▶ **INSTRUCTIONS TO FOLLOW**:
Every line below should be repeated exactly.

▶ **MATERIAL PROVIDED**:
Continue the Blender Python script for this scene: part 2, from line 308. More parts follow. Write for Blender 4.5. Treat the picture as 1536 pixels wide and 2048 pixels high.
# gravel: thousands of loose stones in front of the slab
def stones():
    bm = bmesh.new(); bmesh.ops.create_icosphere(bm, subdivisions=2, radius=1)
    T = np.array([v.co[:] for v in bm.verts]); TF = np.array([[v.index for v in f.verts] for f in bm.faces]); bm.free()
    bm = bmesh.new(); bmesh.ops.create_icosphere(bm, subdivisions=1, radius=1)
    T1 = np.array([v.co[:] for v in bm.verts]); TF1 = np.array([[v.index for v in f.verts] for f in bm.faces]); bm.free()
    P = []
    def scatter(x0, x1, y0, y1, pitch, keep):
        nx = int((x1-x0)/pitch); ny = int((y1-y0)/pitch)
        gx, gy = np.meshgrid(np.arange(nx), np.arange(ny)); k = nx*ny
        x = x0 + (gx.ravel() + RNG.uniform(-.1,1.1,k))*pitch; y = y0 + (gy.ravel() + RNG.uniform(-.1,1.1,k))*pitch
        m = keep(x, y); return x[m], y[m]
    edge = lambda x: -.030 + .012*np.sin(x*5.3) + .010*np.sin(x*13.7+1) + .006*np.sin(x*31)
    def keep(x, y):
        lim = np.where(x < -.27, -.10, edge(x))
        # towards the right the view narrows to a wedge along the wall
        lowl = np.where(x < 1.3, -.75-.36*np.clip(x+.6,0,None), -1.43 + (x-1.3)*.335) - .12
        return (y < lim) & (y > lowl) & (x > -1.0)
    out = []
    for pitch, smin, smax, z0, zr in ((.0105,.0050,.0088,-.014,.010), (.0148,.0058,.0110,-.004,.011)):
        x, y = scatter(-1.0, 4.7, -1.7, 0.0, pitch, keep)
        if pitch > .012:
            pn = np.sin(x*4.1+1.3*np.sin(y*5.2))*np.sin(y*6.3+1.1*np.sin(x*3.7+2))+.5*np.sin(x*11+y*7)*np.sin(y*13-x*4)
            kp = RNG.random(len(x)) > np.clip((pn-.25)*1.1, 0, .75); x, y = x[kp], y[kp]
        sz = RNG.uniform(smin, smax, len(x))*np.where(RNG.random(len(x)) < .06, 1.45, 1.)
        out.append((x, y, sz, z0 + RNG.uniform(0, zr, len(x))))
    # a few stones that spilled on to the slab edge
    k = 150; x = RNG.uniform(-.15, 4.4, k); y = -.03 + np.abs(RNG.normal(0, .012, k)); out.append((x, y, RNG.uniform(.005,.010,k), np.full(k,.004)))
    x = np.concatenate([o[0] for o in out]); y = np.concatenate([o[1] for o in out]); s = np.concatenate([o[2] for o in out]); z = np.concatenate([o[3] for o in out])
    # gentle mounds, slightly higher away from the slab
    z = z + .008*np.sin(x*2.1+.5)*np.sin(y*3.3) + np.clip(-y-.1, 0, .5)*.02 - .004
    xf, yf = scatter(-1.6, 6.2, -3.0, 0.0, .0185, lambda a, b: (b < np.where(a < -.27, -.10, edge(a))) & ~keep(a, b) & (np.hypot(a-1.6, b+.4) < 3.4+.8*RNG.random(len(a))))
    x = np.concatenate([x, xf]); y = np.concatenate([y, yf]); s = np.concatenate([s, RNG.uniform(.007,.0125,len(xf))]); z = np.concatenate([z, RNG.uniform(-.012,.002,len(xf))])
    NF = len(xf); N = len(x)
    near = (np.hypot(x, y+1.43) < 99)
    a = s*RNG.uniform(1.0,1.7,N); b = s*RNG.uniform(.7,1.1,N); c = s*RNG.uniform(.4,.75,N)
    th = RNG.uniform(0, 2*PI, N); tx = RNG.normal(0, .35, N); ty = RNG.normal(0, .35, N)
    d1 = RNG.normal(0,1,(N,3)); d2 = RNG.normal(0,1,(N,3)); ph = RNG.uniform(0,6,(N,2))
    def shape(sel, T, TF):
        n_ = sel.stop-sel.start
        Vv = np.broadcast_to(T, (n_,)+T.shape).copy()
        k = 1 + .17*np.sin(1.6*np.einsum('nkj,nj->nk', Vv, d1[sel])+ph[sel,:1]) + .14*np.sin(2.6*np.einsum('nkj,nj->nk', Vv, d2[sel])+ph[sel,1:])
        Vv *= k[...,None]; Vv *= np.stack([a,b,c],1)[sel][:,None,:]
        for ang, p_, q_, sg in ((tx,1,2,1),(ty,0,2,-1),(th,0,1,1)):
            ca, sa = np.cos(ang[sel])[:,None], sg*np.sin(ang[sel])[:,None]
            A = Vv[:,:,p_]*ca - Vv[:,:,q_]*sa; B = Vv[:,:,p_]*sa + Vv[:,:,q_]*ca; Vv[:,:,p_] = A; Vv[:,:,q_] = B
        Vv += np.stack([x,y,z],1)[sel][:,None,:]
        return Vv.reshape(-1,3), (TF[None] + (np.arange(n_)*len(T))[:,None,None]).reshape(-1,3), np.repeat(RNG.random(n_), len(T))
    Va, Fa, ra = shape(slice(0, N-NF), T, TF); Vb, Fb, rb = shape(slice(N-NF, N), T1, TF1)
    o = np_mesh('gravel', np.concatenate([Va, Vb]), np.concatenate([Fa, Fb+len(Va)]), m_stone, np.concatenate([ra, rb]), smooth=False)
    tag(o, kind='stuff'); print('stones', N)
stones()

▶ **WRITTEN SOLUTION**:
Continue the Blender Python script for this scene: part 2, from line 308. More parts follow. Write for Blender 4.5. Treat the picture as 1536 pixels wide and 2048 pixels high.
# gravel: thousands of loose stones in front of the slab
def stones():
    bm = bmesh.new(); bmesh.ops.create_icosphere(bm, subdivisions=2, radius=1)
    T = np.array([v.co[:] for v in bm.verts]); TF = np.array([[v.index for v in f.verts] for f in bm.faces]); bm.free()
    bm = bmesh.new(); bmesh.ops.create_icosphere(bm, subdivisions=1, radius=1)
    T1 = np.array([v.co[:] for v in bm.verts]); TF1 = np.array([[v.index for v in f.verts] for f in bm.faces]); bm.free()
    P = []
    def scatter(x0, x1, y0, y1, pitch, keep):
        nx = int((x1-x0)/pitch); ny = int((y1-y0)/pitch)
        gx, gy = np.meshgrid(np.arange(nx), np.arange(ny)); k = nx*ny
        x = x0 + (gx.ravel() + RNG.uniform(-.1,1.1,k))*pitch; y = y0 + (gy.ravel() + RNG.uniform(-.1,1.1,k))*pitch
        m = keep(x, y); return x[m], y[m]
    edge = lambda x: -.030 + .012*np.sin(x*5.3) + .010*np.sin(x*13.7+1) + .006*np.sin(x*31)
    def keep(x, y):
        lim = np.where(x < -.27, -.10, edge(x))
        # towards the right the view narrows to a wedge along the wall
        lowl = np.where(x < 1.3, -.75-.36*np.clip(x+.6,0,None), -1.43 + (x-1.3)*.335) - .12
        return (y < lim) & (y > lowl) & (x > -1.0)
    out = []
    for pitch, smin, smax, z0, zr in ((.0105,.0050,.0088,-.014,.010), (.0148,.0058,.0110,-.004,.011)):
        x, y = scatter(-1.0, 4.7, -1.7, 0.0, pitch, keep)
        if pitch > .012:
            pn = np.sin(x*4.1+1.3*np.sin(y*5.2))*np.sin(y*6.3+1.1*np.sin(x*3.7+2))+.5*np.sin(x*11+y*7)*np.sin(y*13-x*4)
            kp = RNG.random(len(x)) > np.clip((pn-.25)*1.1, 0, .75); x, y = x[kp], y[kp]
        sz = RNG.uniform(smin, smax, len(x))*np.where(RNG.random(len(x)) < .06, 1.45, 1.)
        out.append((x, y, sz, z0 + RNG.uniform(0, zr, len(x))))
    # a few stones that spilled on to the slab edge
    k = 150; x = RNG.uniform(-.15, 4.4, k); y = -.03 + np.abs(RNG.normal(0, .012, k)); out.append((x, y, RNG.uniform(.005,.010,k), np.full(k,.004)))
    x = np.concatenate([o[0] for o in out]); y = np.concatenate([o[1] for o in out]); s = np.concatenate([o[2] for o in out]); z = np.concatenate([o[3] for o in out])
    # gentle mounds, slightly higher away from the slab
    z = z + .008*np.sin(x*2.1+.5)*np.sin(y*3.3) + np.clip(-y-.1, 0, .5)*.02 - .004
    xf, yf = scatter(-1.6, 6.2, -3.0, 0.0, .0185, lambda a, b: (b < np.where(a < -.27, -.10, edge(a))) & ~keep(a, b) & (np.hypot(a-1.6, b+.4) < 3.4+.8*RNG.random(len(a))))
    x = np.concatenate([x, xf]); y = np.concatenate([y, yf]); s = np.concatenate([s, RNG.uniform(.007,.0125,len(xf))]); z = np.concatenate([z, RNG.uniform(-.012,.002,len(xf))])
    NF = len(xf); N = len(x)
    near = (np.hypot(x, y+1.43) < 99)
    a = s*RNG.uniform(1.0,1.7,N); b = s*RNG.uniform(.7,1.1,N); c = s*RNG.uniform(.4,.75,N)
    th = RNG.uniform(0, 2*PI, N); tx = RNG.normal(0, .35, N); ty = RNG.normal(0, .35, N)
    d1 = RNG.normal(0,1,(N,3)); d2 = RNG.normal(0,1,(N,3)); ph = RNG.uniform(0,6,(N,2))
    def shape(sel, T, TF):
        n_ = sel.stop-sel.start
        Vv = np.broadcast_to(T, (n_,)+T.shape).copy()
        k = 1 + .17*np.sin(1.6*np.einsum('nkj,nj->nk', Vv, d1[sel])+ph[sel,:1]) + .14*np.sin(2.6*np.einsum('nkj,nj->nk', Vv, d2[sel])+ph[sel,1:])
        Vv *= k[...,None]; Vv *= np.stack([a,b,c],1)[sel][:,None,:]
        for ang, p_, q_, sg in ((tx,1,2,1),(ty,0,2,-1),(th,0,1,1)):
            ca, sa = np.cos(ang[sel])[:,None], sg*np.sin(ang[sel])[:,None]
            A = Vv[:,:,p_]*ca - Vv[:,:,q_]*sa; B = Vv[:,:,p_]*sa + Vv[:,:,q_]*ca; Vv[:,:,p_] = A; Vv[:,:,q_] = B
        Vv += np.stack([x,y,z],1)[sel][:,None,:]
        return Vv.reshape(-1,3), (TF[None] + (np.arange(n_)*len(T))[:,None,None]).reshape(-1,3), np.repeat(RNG.random(n_), len(T))
    Va, Fa, ra = shape(slice(0, N-NF), T, TF); Vb, Fb, rb = shape(slice(N-NF, N), T1, TF1)
    o = np_mesh('gravel', np.concatenate([Va, Vb]), np.concatenate([Fa, Fb+len(Va)]), m_stone, np.concatenate([ra, rb]), smooth=False)
    tag(o, kind='stuff'); print('stones', N)
stones()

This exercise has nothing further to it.